DATASET EXCERPT:
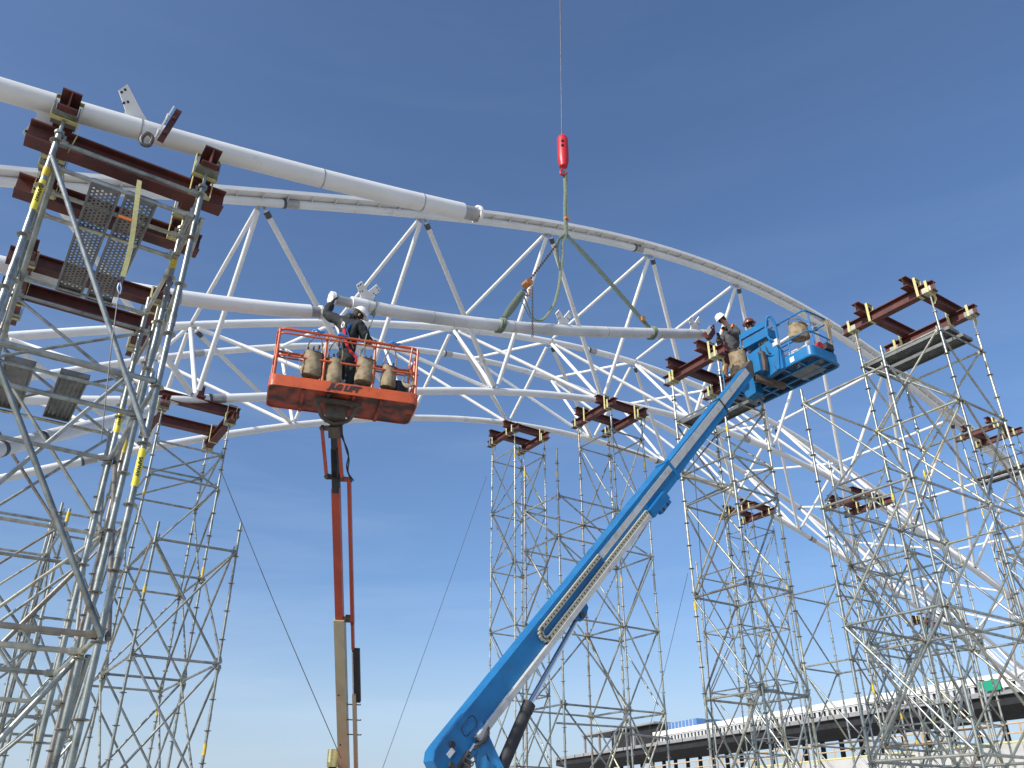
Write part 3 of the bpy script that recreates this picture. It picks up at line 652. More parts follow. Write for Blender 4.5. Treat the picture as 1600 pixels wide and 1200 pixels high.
# turret cylinder, turret and chassis below the picture
a = onY(521, 1182, 16.9); m = MB(); m.cyl(a - UP*.18, a + UP*.12, .11, n=14); m.build('yellow_reservoir', M['strap'], jl)
m = MB(); m.cyl(a - UP*1.1, a - UP*.18, .075, n=10); m.build('lift_cylinder', M['black'], jl)
cx = np.array([BOT[0] - .1, BOT[1] + .1, 0])
m = MB(); m.box(cx + UP*1.55, SX*.65, np.array([0, 1.3, 0]), UP*.45); m.build('turret', M['jlg'], jl, smooth=False)
m = MB(); m.box(cx + UP*.75, SX*.8, np.array([0, 1.5, 0]), UP*.25); m.build('chassis', M['beige'], jl, smooth=False)
for i in (-1, 1):
    for j in (-1, 1):
        q = cx + SX*1.0*i + np.array([0, 1.25*j, .5]); m = MB(); m.cyl(q - SX*.17, q + SX*.17, .5, n=24); wo_ = m.build('wheel', M['black'], jl)
        m = MB(); m.cyl(q - SX*.18, q + SX*.18, .25, n=16); m.build('rim', M['beige'], wo_)
m = MB(); q = Bm(.0, 0, 0); m.bar(q - UP*.9 + np.array([0, .3, 0]), q, .22, .3, np.array([0, 1., 0])); m.build('boom_foot', M['beige'], jl, smooth=False)

# canvas buckets and gear hung on the rails
def bucket(o, r, h, label, mt='canvas', group='canvas tool buckets', hang=None, hm='rope', name='canvas_bucket', squash=.85):
    t = thing(name, o, label, 'bucket', group)
    prof = [(r*.6, 0), (r*.94, h*.015), (r*1.0, h*.06), (r*1.02, h*.22), (r*.98, h*.36), (r*1.0, h*.5), (r*.95, h*.64), (r*.97, h*.78), (r*.93, h*.9), (r*.97, h), (r*.9, h), (r*.86, h*.72), (r*.86, h*.1)]
    m = MB(); m.lathe(prof, o, n=18)
    vv = []
    for (x, y, z) in m.v:                                            # sagging cloth: not a perfect turning
        a = math.atan2(y - o[1], x - o[0]); k = 1 + (.09*math.sin(2*a + o[0]*31) + .06*math.sin(3*a + z*11 + o[0]*17) + .04*math.sin(6*a + z*26))*(1 if mt == 'canvas' else .1); vv.append((o[0] + (x - o[0])*k, o[1] + (y - o[1])*k*squash, z + .012*math.sin(2*a)))
    m.v = vv; bd = m.build('bag_body', M[mt], t)
    m = MB(); m.path([np.asarray(o) + np.array([math.cos(a)*r*.96, math.sin(a)*r*.96*squash, h*.985 + .012*math.sin(2*a)]) for a in np.linspace(0, 2*math.pi, 19)], .009, n=6, cap=False); m.build('rim_band', M['brownsteel' if mt == 'canvas' else mt], t)
    if hang is not None:
        hang = np.asarray(hang)
        for sg in (-1, 1):
            p0 = np.asarray(o) + E1 * r * .8 * sg + UP * h; mid = (p0 + hang)/2 + E1 * sg * r * .25
            m = MB(); m.path(catmull([p0, mid, hang, hang + UP*.02 - E2*.01]), .011, n=6); m.build('handle', M[hm], t)
    return t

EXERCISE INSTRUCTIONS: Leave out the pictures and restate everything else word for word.

PROBLEM SOLUTION:
Write part 3 of the bpy script that recreates this picture. It picks up at line 652. More parts follow. Write for Blender 4.5. Treat the picture as 1600 pixels wide and 1200 pixels high.
# turret cylinder, turret and chassis below the picture
a = onY(521, 1182, 16.9); m = MB(); m.cyl(a - UP*.18, a + UP*.12, .11, n=14); m.build('yellow_reservoir', M['strap'], jl)
m = MB(); m.cyl(a - UP*1.1, a - UP*.18, .075, n=10); m.build('lift_cylinder', M['black'], jl)
cx = np.array([BOT[0] - .1, BOT[1] + .1, 0])
m = MB(); m.box(cx + UP*1.55, SX*.65, np.array([0, 1.3, 0]), UP*.45); m.build('turret', M['jlg'], jl, smooth=False)
m = MB(); m.box(cx + UP*.75, SX*.8, np.array([0, 1.5, 0]), UP*.25); m.build('chassis', M['beige'], jl, smooth=False)
for i in (-1, 1):
    for j in (-1, 1):
        q = cx + SX*1.0*i + np.array([0, 1.25*j, .5]); m = MB(); m.cyl(q - SX*.17, q + SX*.17, .5, n=24); wo_ = m.build('wheel', M['black'], jl)
        m = MB(); m.cyl(q - SX*.18, q + SX*.18, .25, n=16); m.build('rim', M['beige'], wo_)
m = MB(); q = Bm(.0, 0, 0); m.bar(q - UP*.9 + np.array([0, .3, 0]), q, .22, .3, np.array([0, 1., 0])); m.build('boom_foot', M['beige'], jl, smooth=False)

# canvas buckets and gear hung on the rails
def bucket(o, r, h, label, mt='canvas', group='canvas tool buckets', hang=None, hm='rope', name='canvas_bucket', squash=.85):
    t = thing(name, o, label, 'bucket', group)
    prof = [(r*.6, 0), (r*.94, h*.015), (r*1.0, h*.06), (r*1.02, h*.22), (r*.98, h*.36), (r*1.0, h*.5), (r*.95, h*.64), (r*.97, h*.78), (r*.93, h*.9), (r*.97, h), (r*.9, h), (r*.86, h*.72), (r*.86, h*.1)]
    m = MB(); m.lathe(prof, o, n=18)
    vv = []
    for (x, y, z) in m.v:                                            # sagging cloth: not a perfect turning
        a = math.atan2(y - o[1], x - o[0]); k = 1 + (.09*math.sin(2*a + o[0]*31) + .06*math.sin(3*a + z*11 + o[0]*17) + .04*math.sin(6*a + z*26))*(1 if mt == 'canvas' else .1); vv.append((o[0] + (x - o[0])*k, o[1] + (y - o[1])*k*squash, z + .012*math.sin(2*a)))
    m.v = vv; bd = m.build('bag_body', M[mt], t)
    m = MB(); m.path([np.asarray(o) + np.array([math.cos(a)*r*.96, math.sin(a)*r*.96*squash, h*.985 + .012*math.sin(2*a)]) for a in np.linspace(0, 2*math.pi, 19)], .009, n=6, cap=False); m.build('rim_band', M['brownsteel' if mt == 'canvas' else mt], t)
    if hang is not None:
        hang = np.asarray(hang)
        for sg in (-1, 1):
            p0 = np.asarray(o) + E1 * r * .8 * sg + UP * h; mid = (p0 + hang)/2 + E1 * sg * r * .25
            m = MB(); m.path(catmull([p0, mid, hang, hang + UP*.02 - E2*.01]), .011, n=6); m.build('handle', M[hm], t)
    return t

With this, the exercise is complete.